What you need to do
Return the line containing "Reconstruct this image", the line containing "def rgb(r, g, b): return", and every line between them, exactly as they stand. Output nothing else.
"""
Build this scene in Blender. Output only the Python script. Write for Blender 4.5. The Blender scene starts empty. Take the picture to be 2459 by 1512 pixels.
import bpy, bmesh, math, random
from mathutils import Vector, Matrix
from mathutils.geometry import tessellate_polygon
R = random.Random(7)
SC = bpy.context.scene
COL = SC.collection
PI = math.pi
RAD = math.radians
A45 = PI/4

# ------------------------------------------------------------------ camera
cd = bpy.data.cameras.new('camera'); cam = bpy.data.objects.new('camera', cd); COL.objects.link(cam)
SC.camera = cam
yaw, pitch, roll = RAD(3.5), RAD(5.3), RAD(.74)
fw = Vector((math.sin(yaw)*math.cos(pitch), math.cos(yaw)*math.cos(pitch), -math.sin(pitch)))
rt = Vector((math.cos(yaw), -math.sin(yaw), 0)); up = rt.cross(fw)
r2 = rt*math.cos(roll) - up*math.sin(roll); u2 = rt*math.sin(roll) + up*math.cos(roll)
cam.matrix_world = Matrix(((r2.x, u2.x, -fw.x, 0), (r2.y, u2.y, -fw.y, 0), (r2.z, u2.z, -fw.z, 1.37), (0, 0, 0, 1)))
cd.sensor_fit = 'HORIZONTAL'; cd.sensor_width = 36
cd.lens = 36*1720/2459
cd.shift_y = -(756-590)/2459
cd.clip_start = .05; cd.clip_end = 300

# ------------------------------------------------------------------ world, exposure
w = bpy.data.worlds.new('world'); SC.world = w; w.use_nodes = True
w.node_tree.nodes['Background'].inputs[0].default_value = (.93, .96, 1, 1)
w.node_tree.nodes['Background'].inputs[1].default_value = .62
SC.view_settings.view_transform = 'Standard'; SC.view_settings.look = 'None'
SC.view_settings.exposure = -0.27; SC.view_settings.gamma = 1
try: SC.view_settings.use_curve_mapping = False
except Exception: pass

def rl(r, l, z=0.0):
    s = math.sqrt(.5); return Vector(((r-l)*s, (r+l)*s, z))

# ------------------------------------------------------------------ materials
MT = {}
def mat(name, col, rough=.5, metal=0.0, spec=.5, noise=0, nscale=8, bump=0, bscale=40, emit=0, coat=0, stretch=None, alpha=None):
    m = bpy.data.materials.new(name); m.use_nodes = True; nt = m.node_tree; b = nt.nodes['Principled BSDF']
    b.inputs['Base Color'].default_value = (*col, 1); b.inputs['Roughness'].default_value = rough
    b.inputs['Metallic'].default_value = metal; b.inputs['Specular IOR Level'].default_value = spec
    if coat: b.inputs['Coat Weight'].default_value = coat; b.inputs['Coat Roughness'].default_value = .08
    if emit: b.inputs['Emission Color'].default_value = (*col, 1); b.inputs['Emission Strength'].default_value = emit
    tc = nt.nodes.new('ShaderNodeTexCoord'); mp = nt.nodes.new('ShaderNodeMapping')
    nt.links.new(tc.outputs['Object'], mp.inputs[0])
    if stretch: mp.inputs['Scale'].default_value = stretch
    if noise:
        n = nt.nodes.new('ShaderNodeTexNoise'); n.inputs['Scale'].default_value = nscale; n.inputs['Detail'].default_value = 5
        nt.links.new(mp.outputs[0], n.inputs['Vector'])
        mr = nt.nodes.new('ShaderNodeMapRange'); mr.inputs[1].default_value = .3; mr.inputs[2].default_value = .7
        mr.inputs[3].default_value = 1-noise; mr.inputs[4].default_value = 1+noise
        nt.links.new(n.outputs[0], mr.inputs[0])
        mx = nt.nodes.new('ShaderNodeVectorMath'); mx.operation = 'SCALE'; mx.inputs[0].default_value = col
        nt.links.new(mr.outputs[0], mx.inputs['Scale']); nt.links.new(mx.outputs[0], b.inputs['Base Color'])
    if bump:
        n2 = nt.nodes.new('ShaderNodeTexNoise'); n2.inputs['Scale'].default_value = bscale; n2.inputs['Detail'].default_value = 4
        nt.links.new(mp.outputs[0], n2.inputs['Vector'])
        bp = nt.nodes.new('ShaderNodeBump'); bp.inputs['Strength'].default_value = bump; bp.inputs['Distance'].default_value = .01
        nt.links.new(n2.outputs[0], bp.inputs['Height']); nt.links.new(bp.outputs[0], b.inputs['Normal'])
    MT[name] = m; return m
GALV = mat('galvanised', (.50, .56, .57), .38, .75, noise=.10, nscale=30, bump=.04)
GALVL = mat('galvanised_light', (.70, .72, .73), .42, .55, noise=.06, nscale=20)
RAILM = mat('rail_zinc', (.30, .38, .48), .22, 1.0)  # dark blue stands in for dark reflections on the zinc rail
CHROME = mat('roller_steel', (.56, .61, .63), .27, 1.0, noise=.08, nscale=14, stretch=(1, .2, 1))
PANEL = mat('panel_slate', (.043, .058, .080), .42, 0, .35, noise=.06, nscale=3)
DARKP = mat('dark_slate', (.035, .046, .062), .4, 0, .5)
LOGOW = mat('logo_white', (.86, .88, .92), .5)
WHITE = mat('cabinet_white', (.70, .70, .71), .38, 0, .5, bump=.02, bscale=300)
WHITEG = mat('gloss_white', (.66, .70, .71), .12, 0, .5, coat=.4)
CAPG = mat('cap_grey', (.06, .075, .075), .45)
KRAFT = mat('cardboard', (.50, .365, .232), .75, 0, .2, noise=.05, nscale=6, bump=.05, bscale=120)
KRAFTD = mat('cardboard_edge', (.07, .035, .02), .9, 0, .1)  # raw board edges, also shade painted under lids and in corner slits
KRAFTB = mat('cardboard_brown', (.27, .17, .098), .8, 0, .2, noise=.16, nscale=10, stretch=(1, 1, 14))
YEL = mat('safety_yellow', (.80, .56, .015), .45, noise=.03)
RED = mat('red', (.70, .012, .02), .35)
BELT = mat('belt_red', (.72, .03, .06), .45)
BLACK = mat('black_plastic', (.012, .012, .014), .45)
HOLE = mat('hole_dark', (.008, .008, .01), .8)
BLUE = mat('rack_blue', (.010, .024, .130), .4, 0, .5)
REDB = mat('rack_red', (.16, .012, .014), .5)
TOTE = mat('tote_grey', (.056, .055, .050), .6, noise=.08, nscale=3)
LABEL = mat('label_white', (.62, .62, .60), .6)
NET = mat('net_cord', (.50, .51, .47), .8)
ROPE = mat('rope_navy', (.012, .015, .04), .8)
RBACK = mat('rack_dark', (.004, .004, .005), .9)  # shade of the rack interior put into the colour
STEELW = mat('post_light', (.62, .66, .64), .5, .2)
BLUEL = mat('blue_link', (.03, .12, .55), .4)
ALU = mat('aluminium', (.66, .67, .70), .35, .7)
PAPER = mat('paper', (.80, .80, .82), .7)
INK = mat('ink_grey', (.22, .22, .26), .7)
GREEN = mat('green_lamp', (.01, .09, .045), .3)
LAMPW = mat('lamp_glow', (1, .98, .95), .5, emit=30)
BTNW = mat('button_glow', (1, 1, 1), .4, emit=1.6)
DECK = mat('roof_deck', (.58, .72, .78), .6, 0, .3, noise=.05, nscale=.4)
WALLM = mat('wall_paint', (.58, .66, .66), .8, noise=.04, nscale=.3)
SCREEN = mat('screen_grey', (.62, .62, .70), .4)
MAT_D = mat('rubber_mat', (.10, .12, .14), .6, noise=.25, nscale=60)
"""
"""
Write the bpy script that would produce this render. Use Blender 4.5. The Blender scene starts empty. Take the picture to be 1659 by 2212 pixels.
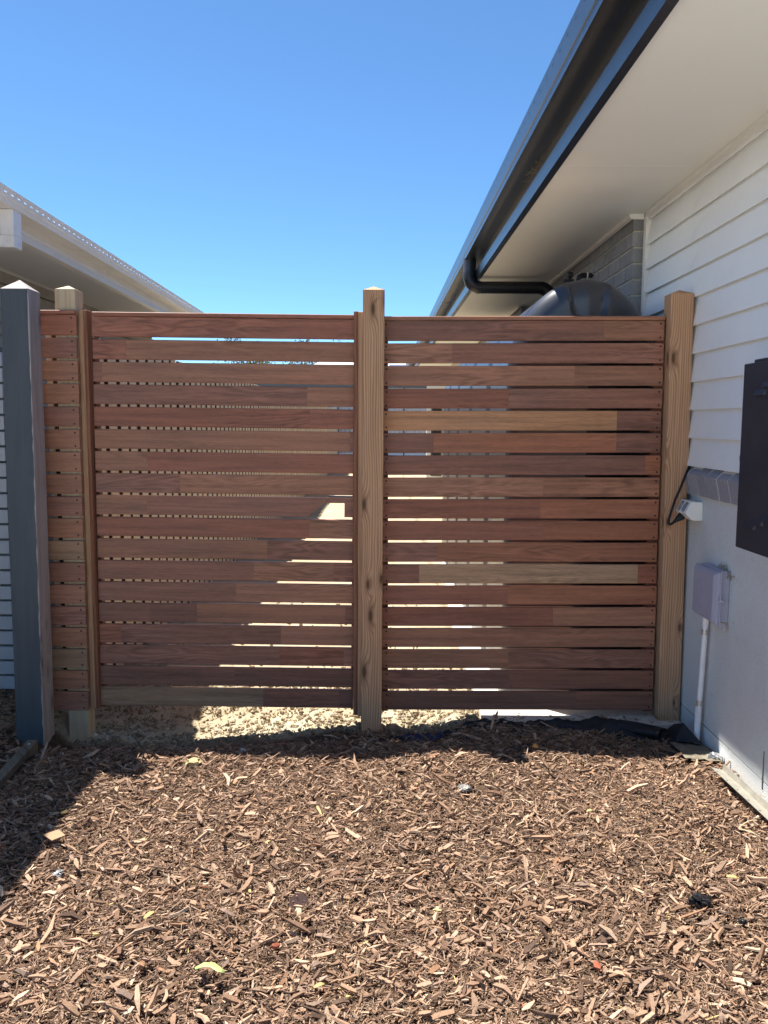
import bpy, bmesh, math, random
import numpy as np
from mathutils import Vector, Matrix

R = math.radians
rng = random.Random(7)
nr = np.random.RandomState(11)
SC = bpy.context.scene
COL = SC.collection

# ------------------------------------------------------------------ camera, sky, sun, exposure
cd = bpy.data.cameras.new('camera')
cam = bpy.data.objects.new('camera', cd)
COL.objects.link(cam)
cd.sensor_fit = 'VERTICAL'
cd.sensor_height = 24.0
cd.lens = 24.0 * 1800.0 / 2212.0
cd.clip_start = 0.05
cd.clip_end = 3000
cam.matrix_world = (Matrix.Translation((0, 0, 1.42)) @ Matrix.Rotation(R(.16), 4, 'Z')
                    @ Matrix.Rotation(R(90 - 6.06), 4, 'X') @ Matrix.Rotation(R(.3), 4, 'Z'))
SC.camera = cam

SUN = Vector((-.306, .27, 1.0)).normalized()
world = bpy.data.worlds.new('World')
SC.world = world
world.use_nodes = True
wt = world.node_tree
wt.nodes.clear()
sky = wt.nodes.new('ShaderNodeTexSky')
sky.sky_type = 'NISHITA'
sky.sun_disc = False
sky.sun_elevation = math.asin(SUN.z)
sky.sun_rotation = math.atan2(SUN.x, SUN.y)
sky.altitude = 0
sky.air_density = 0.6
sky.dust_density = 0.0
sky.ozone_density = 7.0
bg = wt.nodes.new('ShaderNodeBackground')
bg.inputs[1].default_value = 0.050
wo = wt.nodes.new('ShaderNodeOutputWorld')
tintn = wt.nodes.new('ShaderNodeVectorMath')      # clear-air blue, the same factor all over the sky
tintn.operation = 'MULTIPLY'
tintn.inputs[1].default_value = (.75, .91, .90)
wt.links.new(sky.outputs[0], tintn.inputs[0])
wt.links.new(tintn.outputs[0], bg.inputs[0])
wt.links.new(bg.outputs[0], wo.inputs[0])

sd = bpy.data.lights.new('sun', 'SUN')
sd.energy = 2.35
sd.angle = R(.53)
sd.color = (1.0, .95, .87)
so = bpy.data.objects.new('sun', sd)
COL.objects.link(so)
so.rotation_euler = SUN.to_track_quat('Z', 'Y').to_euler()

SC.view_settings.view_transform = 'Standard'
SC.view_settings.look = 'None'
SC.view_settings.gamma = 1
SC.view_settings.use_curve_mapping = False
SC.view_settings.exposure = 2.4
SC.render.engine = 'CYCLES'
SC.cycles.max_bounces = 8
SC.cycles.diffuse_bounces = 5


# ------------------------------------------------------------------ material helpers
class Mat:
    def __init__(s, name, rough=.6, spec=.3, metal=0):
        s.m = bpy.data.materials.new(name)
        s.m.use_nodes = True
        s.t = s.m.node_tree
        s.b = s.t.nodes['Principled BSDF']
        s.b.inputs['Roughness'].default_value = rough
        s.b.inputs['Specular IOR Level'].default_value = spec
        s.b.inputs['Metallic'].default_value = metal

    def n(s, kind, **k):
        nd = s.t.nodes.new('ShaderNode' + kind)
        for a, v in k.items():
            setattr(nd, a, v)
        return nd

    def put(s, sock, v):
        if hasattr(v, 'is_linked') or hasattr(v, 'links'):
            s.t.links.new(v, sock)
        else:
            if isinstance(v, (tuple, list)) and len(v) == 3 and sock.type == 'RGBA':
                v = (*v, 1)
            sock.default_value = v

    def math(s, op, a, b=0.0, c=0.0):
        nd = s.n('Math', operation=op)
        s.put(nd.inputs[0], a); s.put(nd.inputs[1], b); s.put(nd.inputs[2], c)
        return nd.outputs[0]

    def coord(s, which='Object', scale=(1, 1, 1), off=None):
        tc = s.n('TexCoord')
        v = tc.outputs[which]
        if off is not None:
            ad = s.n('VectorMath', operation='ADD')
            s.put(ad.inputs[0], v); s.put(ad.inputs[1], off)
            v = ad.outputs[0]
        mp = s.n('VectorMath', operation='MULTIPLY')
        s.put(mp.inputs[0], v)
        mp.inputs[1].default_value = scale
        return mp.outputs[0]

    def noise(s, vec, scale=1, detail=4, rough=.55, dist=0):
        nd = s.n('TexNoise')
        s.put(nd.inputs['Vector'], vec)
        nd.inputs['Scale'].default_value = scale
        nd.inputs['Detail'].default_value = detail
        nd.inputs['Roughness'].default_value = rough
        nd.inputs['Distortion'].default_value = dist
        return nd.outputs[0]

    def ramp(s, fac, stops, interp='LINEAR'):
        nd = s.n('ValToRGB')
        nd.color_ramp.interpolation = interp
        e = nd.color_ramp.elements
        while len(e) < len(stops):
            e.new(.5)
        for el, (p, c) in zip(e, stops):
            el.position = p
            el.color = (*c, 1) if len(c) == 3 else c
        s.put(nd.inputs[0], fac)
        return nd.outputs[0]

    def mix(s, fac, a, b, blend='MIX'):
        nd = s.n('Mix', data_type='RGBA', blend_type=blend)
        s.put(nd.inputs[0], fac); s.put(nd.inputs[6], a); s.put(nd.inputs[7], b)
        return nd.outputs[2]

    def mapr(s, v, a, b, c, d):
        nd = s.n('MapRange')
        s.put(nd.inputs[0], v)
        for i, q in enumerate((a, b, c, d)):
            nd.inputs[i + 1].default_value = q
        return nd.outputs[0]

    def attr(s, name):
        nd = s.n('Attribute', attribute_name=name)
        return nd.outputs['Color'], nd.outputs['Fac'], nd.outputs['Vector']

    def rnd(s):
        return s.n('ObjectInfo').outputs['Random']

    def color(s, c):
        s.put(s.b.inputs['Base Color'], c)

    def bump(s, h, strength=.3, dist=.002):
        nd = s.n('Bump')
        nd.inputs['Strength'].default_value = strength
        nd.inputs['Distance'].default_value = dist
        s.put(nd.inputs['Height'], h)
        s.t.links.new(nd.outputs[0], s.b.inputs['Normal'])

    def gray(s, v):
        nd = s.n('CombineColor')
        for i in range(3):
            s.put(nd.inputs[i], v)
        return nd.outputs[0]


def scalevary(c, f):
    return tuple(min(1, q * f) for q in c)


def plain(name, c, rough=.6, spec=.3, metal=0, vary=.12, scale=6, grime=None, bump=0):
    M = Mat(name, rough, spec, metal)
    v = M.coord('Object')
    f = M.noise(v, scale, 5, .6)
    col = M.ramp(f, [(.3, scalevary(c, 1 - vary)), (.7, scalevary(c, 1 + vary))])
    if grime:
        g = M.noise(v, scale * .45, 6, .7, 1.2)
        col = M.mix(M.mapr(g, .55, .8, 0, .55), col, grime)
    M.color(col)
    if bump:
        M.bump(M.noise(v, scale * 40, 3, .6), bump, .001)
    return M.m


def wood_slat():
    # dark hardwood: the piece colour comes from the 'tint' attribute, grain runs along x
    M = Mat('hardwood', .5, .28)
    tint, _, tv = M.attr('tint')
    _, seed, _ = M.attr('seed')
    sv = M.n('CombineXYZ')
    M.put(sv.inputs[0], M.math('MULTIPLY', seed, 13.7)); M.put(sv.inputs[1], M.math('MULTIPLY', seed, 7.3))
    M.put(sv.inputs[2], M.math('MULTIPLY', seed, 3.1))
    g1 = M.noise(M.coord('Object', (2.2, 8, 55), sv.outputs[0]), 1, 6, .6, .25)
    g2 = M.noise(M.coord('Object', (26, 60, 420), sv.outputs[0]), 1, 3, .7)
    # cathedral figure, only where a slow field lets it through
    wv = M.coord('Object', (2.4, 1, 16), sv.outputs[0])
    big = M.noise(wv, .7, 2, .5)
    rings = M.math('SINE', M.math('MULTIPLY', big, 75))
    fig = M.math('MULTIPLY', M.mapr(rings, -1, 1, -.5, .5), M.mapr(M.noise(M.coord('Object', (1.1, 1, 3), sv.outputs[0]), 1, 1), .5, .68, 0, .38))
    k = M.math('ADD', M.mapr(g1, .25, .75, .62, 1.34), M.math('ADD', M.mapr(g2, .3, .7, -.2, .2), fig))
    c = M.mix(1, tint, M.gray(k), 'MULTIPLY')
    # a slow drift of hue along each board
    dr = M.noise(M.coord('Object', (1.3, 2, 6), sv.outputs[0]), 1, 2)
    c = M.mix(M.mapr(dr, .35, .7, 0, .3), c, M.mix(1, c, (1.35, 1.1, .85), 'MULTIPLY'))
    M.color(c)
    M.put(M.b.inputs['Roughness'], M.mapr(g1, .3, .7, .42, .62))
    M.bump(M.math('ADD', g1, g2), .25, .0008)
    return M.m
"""
"""
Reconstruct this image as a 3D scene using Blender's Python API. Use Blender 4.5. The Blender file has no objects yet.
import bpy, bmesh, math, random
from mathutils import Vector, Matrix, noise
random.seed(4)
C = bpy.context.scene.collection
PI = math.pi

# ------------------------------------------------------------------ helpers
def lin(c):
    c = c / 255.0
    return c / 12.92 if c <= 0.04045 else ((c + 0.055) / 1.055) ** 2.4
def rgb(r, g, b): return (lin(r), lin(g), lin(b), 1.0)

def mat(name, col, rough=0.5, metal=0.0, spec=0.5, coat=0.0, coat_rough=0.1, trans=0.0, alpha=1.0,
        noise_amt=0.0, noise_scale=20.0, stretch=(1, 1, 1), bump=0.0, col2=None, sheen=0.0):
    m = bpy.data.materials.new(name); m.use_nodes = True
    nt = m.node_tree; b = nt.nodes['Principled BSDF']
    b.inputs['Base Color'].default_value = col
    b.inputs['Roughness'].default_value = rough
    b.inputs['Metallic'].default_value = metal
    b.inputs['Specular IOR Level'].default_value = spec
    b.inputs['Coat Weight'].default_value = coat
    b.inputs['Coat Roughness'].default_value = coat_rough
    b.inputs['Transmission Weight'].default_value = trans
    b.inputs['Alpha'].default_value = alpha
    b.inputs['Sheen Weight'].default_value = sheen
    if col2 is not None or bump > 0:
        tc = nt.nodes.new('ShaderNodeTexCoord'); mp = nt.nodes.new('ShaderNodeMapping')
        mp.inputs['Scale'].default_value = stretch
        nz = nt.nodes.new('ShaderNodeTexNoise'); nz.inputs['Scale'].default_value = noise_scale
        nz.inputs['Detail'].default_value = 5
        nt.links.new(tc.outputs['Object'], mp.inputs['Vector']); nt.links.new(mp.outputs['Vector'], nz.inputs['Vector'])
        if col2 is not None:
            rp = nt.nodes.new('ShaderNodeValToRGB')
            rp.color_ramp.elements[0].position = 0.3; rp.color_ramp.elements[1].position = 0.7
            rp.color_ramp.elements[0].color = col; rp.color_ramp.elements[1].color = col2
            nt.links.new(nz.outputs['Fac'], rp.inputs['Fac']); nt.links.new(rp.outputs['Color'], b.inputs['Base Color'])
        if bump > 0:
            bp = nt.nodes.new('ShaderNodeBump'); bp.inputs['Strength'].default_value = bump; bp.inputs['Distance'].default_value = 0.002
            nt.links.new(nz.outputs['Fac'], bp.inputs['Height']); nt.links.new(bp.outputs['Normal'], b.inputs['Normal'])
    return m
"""
Solution for this task
Reconstruct this image as a 3D scene using Blender's Python API. Use Blender 4.5. The Blender file has no objects yet.
import bpy, bmesh, math, random
from mathutils import Vector, Matrix, noise
random.seed(4)
C = bpy.context.scene.collection
PI = math.pi

# ------------------------------------------------------------------ helpers
def lin(c):
    c = c / 255.0
    return c / 12.92 if c <= 0.04045 else ((c + 0.055) / 1.055) ** 2.4
def rgb(r, g, b): return (lin(r), lin(g), lin(b), 1.0)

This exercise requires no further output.